Berbera costeggia, si diceva, la forma-romanzo settecentesca inglese, sempre assai attenta ai rapporti (conflitti) sociali, satirica, avventurosa, rocambolesca, romantica o preromantica: tipo Le memorie di Barry Lyndon di Tackeray (recentemente ristampato da Fazi), per intendersi, da cui è stato tratto il capolavoro Barry Lyndon di Kubrick.
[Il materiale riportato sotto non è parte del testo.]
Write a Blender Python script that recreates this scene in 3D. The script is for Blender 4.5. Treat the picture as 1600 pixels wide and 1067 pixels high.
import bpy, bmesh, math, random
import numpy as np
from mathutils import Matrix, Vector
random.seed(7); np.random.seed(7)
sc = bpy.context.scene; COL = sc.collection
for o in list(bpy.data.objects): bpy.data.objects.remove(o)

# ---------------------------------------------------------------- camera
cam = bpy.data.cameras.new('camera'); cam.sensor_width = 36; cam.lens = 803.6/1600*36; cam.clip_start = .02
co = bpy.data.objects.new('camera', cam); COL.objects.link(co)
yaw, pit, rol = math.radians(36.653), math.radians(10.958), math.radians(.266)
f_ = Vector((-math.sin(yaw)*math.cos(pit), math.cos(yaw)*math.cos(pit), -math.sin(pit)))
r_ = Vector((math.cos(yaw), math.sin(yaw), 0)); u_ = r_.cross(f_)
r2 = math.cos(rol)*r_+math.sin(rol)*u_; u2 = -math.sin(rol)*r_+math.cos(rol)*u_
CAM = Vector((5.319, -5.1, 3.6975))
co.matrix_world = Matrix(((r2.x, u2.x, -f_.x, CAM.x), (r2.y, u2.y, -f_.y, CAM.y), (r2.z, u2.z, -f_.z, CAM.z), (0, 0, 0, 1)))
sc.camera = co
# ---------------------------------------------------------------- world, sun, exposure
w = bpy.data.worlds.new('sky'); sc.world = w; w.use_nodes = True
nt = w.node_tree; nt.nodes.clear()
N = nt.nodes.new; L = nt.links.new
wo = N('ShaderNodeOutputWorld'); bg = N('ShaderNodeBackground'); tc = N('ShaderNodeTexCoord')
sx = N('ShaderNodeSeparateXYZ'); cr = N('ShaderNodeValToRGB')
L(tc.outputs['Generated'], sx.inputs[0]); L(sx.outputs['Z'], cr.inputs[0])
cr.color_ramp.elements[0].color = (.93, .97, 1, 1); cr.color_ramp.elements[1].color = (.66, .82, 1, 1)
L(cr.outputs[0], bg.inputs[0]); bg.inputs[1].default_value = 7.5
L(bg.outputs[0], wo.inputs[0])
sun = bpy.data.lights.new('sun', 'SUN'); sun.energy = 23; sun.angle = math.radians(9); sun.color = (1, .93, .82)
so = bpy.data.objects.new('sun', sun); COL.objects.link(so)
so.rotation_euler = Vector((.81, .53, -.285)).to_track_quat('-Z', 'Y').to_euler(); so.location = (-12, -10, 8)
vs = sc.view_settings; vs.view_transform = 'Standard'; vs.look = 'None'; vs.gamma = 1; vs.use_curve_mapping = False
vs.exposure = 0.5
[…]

Ma in certi momenti mi ha fatto pensare pure a Zelig, per l’uso della forma-inchiesta cine-giornalistica declinata in chiave comico-paradossale, come in questo passaggio ancora sul nonno Jonathan: “…O come la mattina in cui si svegliò sostenendo di essere Walt Whitman, il poeta, benché fra i due corressero parecchi anni di differenza; e in quei panni, per quasi un mese, tenne conferenze e reading non solo a Londra…”
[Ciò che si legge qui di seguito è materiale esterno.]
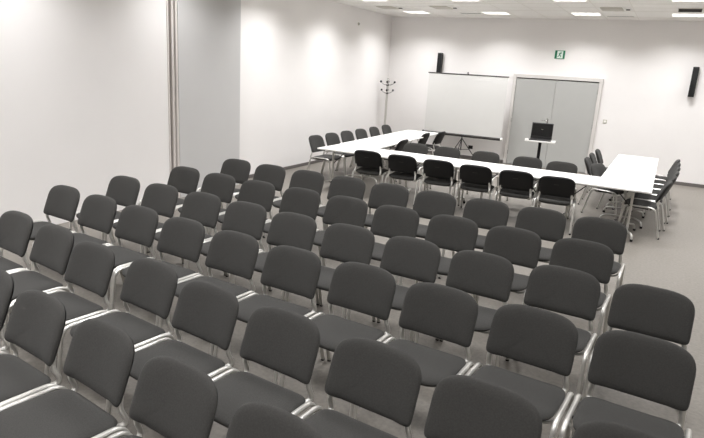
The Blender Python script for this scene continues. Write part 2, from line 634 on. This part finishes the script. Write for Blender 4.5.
for i in range(3):
    o = tr0 if i == 0 else copy_tree(tr0)
    put(o, (X3 + X4) / 2, Yf + .001 + LR * (i + .5), PI / 2, 'white folding table in the right wing of the U, ' + pos3[i], 'white tables in the right wing')

# ---------------------------------------------------------------- chairs around the tables
jr = lambda s: random.uniform(-s, s)
nf = ['leftmost', 'second from left', 'third from left', 'fourth from left', 'fifth from left', 'rightmost']
for i, (x, y) in enumerate([(-4.331, 8.85), (-3.699, 8.756), (-3.065, 8.723), (-2.444, 8.655), (-1.82, 8.641), (-1.228, 8.583)]):
    chair(x, min(y + .105, 8.80 + .02 * (i < 2)), PI + .10 + jr(.03), 'chair turned away showing its black back, near table edge, ' + nf[i], 'chairs facing away along the near table edge')
# (local back top lies .12 behind the origin; these face +y)
nb = ['leftmost of five', 'second from left', 'middle one of five', 'fourth from left', 'rightmost of five']
for i, (x, y) in enumerate([(-4.10, 10.42), (-3.46, 10.40), (-2.74, 10.42), (-1.99, 10.37), (-1.40, 10.26)]):
    chair(x, y - .12, jr(.04), 'grey chair behind the middle tables facing the camera, %s' % nb[i], 'chairs on the far side of the middle tables')
nl = ['nearest the camera', 'second nearest', 'third nearest', 'fourth nearest', 'fifth nearest', 'farthest, by the coat stand']
for i, (x, y) in enumerate([(-6.03, 9.83), (-6.05, 10.488), (-6.05, 11.126), (-6.06, 11.80), (-6.08, 12.52), (-6.12, 13.28)]):
    chair(x + .12, y - .07, PI / 2 + jr(.04), 'grey chair between the left wall and the left tables, ' + nl[i], 'chairs along the left wall')
for (x, y, l) in ((-4.50, 10.79, 'nearest one'), (-4.67, 12.46, 'middle one'), (-4.53, 13.10, 'farthest one')):
    chair(x - .12, y, -PI / 2 + jr(.04), 'chair inside the U with its dark back beside the left tables, ' + l, 'chairs inside the U at the left tables')
for (x, y, a, l) in ((-.92, 10.54, 1.22, 'nearest and turned towards the camera'), (-1.15, 11.26, PI / 2, 'second nearest'), (-1.16, 12.05, PI / 2, 'third nearest'), (-1.14, 12.85, PI / 2, 'farthest')):
    chair(x + .10, y, a, 'grey chair inside the U beside the right tables, ' + l, 'chairs inside the U at the right tables')
for i, y in enumerate([9.54, 10.15, 10.75, 11.36, 11.96, 12.55]):
    l = ['nearest the camera', 'second nearest', 'third nearest', 'fourth nearest', 'fifth nearest', 'farthest from the camera'][i]
    chair([.10, .16, .20, .22, .23, .23][i], y, -PI / 2 + jr(.03), 'grey chair on the outer side of the right tables, ' + l, 'chairs along the outer right side')

# ---------------------------------------------------------------- projection screen on a tripod
SY = 14.45
t = thing('projection_screen', 'white projection screen with black borders standing on a tripod by the back wall', 'projection screen', (-4.52, SY, 0))
obj('screen_fabric', newbox(-1.01, 1.01, -.003, .003, .66, 2.125), M['screen'], t, smooth=False)
bm = cyl(bmesh.new(), (-1.03, 0, 2.135), (1.03, 0, 2.135), .013, 12)
obj('top_bar', bm, M['darkmetal'], t)
bm = cyl(bmesh.new(), (-1.03, .012, .635), (1.0, .012, .635), .036, 16)
cs = obj('screen_case', bm, M['darkmetal'], t)
obj('end_cap', cyl(bmesh.new(), (1.0, .012, .635), (1.05, .012, .635), .042, 16), M['white'], cs)
obj('end_cap', cyl(bmesh.new(), (-1.06, .012, .635), (-1.03, .012, .635), .042, 16), M['plastic'], cs)
bm = bmesh.new()
cyl(bm, (0, .07, .25), (0, .07, 2.16), .014, 12)
tube(bm, rounded([(0, .07, 2.15), (0, .07, 2.19), (0, -.01, 2.19), (0, -.01, 2.15)], .02), .008, n=8)
obj('pole', bm, M['darkmetal'], t)
for a in (-90, 30, 150):
    c, s = math.cos(math.radians(a)), math.sin(math.radians(a))
    lg = obj('leg', tube(bmesh.new(), [(0, .07, .56), (.42 * c, .07 + .42 * s, .02)], .011, n=8, side=(s, -c, 0)), M['darkmetal'], t)
    obj('rubber_foot', ball(bmesh.new(), (.42 * c, .07 + .42 * s, .018), .018), M['plastic'], lg)
    obj('brace', tube(bmesh.new(), [(0, .07, .27), (.22 * c, .07 + .22 * s, .285)], .007, n=8, side=(s, -c, 0)), M['darkmetal'], t)


# ---------------------------------------------------------------- wall speakers
def speaker(x, z0, z1, y, label):
    t = thing('wall_speaker', label, 'speaker', (x, y, z0), 0, 'column speakers on the back wall')
    h = z1 - z0
    obj('cabinet', newbox(-.058, .058, -.13, -.025, 0, h, bevel=.006), M['speaker'], t)
    obj('grille', newbox(-.05, .05, -.137, -.1305, .012, h - .012, bevel=.003), M['grille'], t)
    obj('bracket', newbox(-.02, .02, -.0245, 0, h * .3, h * .7, bevel=.003), M['darkmetal'], t)


speaker(-5.435, 2.07, 2.64, YB, 'slim black column speaker on the back wall above the projection screen')
speaker(.378, 1.945, 2.58, YB, 'slim black column speaker on the back wall right of the door')

# exit sign
t = thing('exit_sign', 'small green emergency exit sign on the wall above the double door', 'sign', (-2.482, YB, 2.72))
obj('sign_plate', newbox(-.115, .115, -.02, 0, -.095, .095, bevel=.004), M['green'], t, smooth=False)
obj('sign_panel', newbox(-.062, .072, -.0225, -.0205, -.082, .082), M['signwhite'], t, smooth=False)
bm = bmesh.new()


def seg(a, b, r):
    tube(bm, [(a[0], -.0245, a[1]), (b[0], -.0245, b[1])], r, .0015, 8, side=(b[1] - a[1], 0, a[0] - b[0]))


ball(bm, (.022, -.0245, .055), .013)
seg((.012, .038), (-.008, -.008), .013)
seg((.010, .034), (.040, .018), .006)
seg((.008, .034), (-.026, .022), .006)
seg((-.006, -.008), (.024, -.030), .008)
seg((.024, -.030), (.014, -.062), .007)
seg((-.008, -.008), (-.026, -.040), .008)
seg((-.026, -.040), (-.048, -.046), .007)
for v in bm.verts:
    v.co.y = max(-.0255, min(-.0230, v.co.y))
obj('running_figure', bm, M['green'], t, smooth=False)

# light switch and socket
t = thing('light_switch', 'small light switch on the wall right of the double door', 'switch', (-1.262, YB, 1.26))
obj('plate', newbox(-.042, .042, -.010, 0, -.042, .042, bevel=.003), M['ventm'], t)
obj('rocker', newbox(-.026, .026, -.015, -.0105, -.028, .028, bevel=.002), M['white'], t)
t = thing('wall_socket', 'dark wall socket low on the back wall below the projection screen', 'socket', (-4.40, YB, .30))
obj('plate', newbox(-.06, .06, -.012, 0, -.045, .045, bevel=.003), M['darkmetal'], t)
obj('socket_face', newbox(-.045, .045, -.016, -.0125, -.03, .03, bevel=.002), M['plastic'], t)
t = thing('motion_sensor', 'tiny grey sensor high on the left wall near the ceiling', 'sensor', (XL + LEAN * 2.0 / 6.82, 12.97, 3.16))
bm = cyl(bmesh.new(), (0, 0, 0), (.018, 0, 0), .035, 20)
obj('sensor_base', bm, M['ventm'], t)
obj('sensor_lens', ball(bmesh.new(), (.022, 0, 0), .02), M['door'], t)

# ---------------------------------------------------------------- coat stand
t = thing('coat_stand', 'chrome coat stand with black-tipped hooks in the far left corner', 'coat stand', (-6.63, 14.35, 0))
obj('pole', cyl(bmesh.new(), (0, 0, .06), (0, 0, 1.88), .030, 14), M['steel'], t)
obj('top_hub', cyl(bmesh.new(), (0, 0, 1.88), (0, 0, 1.92), .036, 14, .024), M['chrome'], t)
for z, rad, off in ((1.80, .18, 20), (1.59, .15, 20)):
    for k in range(4):
        a = math.radians(off + 90 * k)
        c, s = math.cos(a), math.sin(a)
        bm = tube(bmesh.new(), rounded([(.015 * c, .015 * s, z - .05), (rad * .6 * c, rad * .6 * s, z - .04), (rad * c, rad * s, z + .02)], .05), .012, n=8, side=(s, -c, 0))
        hk = obj('hook', bm, M['chrome'], t)
        obj('hook_tip', ball(bmesh.new(), (rad * c, rad * s, z + .03), .029), M['plastic'], hk)
    obj('hook_ring', cyl(bmesh.new(), (0, 0, z - .075), (0, 0, z - .03), .034, 14), M['darkmetal'], t)
obj('base_disc', cyl(bmesh.new(), (0, 0, 0), (0, 0, .06), .19, 28, .03), M['darkmetal'], t)

# ---------------------------------------------------------------- laptop on its stand
t = thing('laptop_stand', 'small white stand on a single black pole before the double door', 'stand', (-2.13, 12.0, 0), .10)
obj('top_plate', newbox(-.285, .285, -.17, .17, .935, .962, bevel=.006), M['white'], t)
for s in (-1, 1):
    obj('side_clip', newbox(s * .25 - .035, s * .25 + .035, -.155, -.085, .9625, .985, bevel=.004), M['white'], t)
obj('pole', cyl(bmesh.new(), (0, 0, .06), (0, 0, .934), .03, 16), M['plastic'], t)
obj('pole_sleeve', cyl(bmesh.new(), (0, 0, .06), (0, 0, .60), .038, 16), M['darkmetal'], t)
for k in range(4):
    a = PI / 4 + k * PI / 2
    bm = tube(bmesh.new(), [(0, 0, .07), (.30 * math.cos(a), .30 * math.sin(a), .05)], .022, .014, 8, side=(math.sin(a), -math.cos(a), 0))
    lg = obj('leg', bm, M['plastic'], t)
    obj('castor', cyl(bmesh.new(), (.29 * math.cos(a) - .012, .29 * math.sin(a), .026), (.29 * math.cos(a) + .012, .29 * math.sin(a), .026), .026, 14), M['plastic'], lg)
t = thing('laptop', 'open black laptop with a dark screen on the small white stand', 'laptop', (-2.135, 12.0, .9625), .10)
obj('keyboard_base', newbox(-.205, .205, -.135, .115, 0, .022, bevel=.004), M['lapt'], t)
obj('keyboard', newbox(-.185, .185, -.02, .095, .0225, .025), M['plastic'], t)
bm = newbox(-.205, .205, -.006, .006, 0, .315, bevel=.004)
mt = Matrix.Translation((0, .122, .018)) @ Matrix.Rotation(-.16, 4, 'X')
bmesh.ops.transform(bm, matrix=mt, verts=bm.verts)
lid = obj('lid', bm, M['lapt'], t)
bm = newbox(-.190, .190, -.0085, -.0065, .055, .298)
bmesh.ops.transform(bm, matrix=mt, verts=bm.verts)
obj('screen', bm, M['lcd'], lid, smooth=False)
bm = newbox(-.018, .022, -.0095, -.0087, .185, .190)
bmesh.ops.transform(bm, matrix=mt, verts=bm.verts)
obj('screen_cursor', bm, M['ventm'], lid, smooth=False)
In certi momenti si ha quasi l’impressione che i vari personaggi della saga diano vita a un unico eroe leggendario e metastorico: un uomo assetato di sapere e di avventura, abilissimo e privo di scrupoli nel manipolare uomini e istituzioni e saperi, attratto dal Male non per una metafisica e diabolica inclinazione; piuttosto per spirito di adattamento e per una vocazione dello spirito, sorretti ambedue dalla convinzione che nel mondo regni il caos e l’ipocrisia, che il male sia il pane quotidiano anche dei molti che non esercitano il malaffare e non evadono la legge, che in un mondo simile non possa non nascere, per selezione naturale, come “uomo nuovo”, un truffatore sapiente e dalla fibra robusta, capace di risollevarsi da qualunque calamità. Il libro, dice l’autore in un’intervista, si può leggere anche come romanzo filosofico sulla “ricerca della felicità”. Ovvero, cerca di rispondere alla seguente rischiosissima domanda: fino a dove può spingersi un uomo nella ricerca della felicità?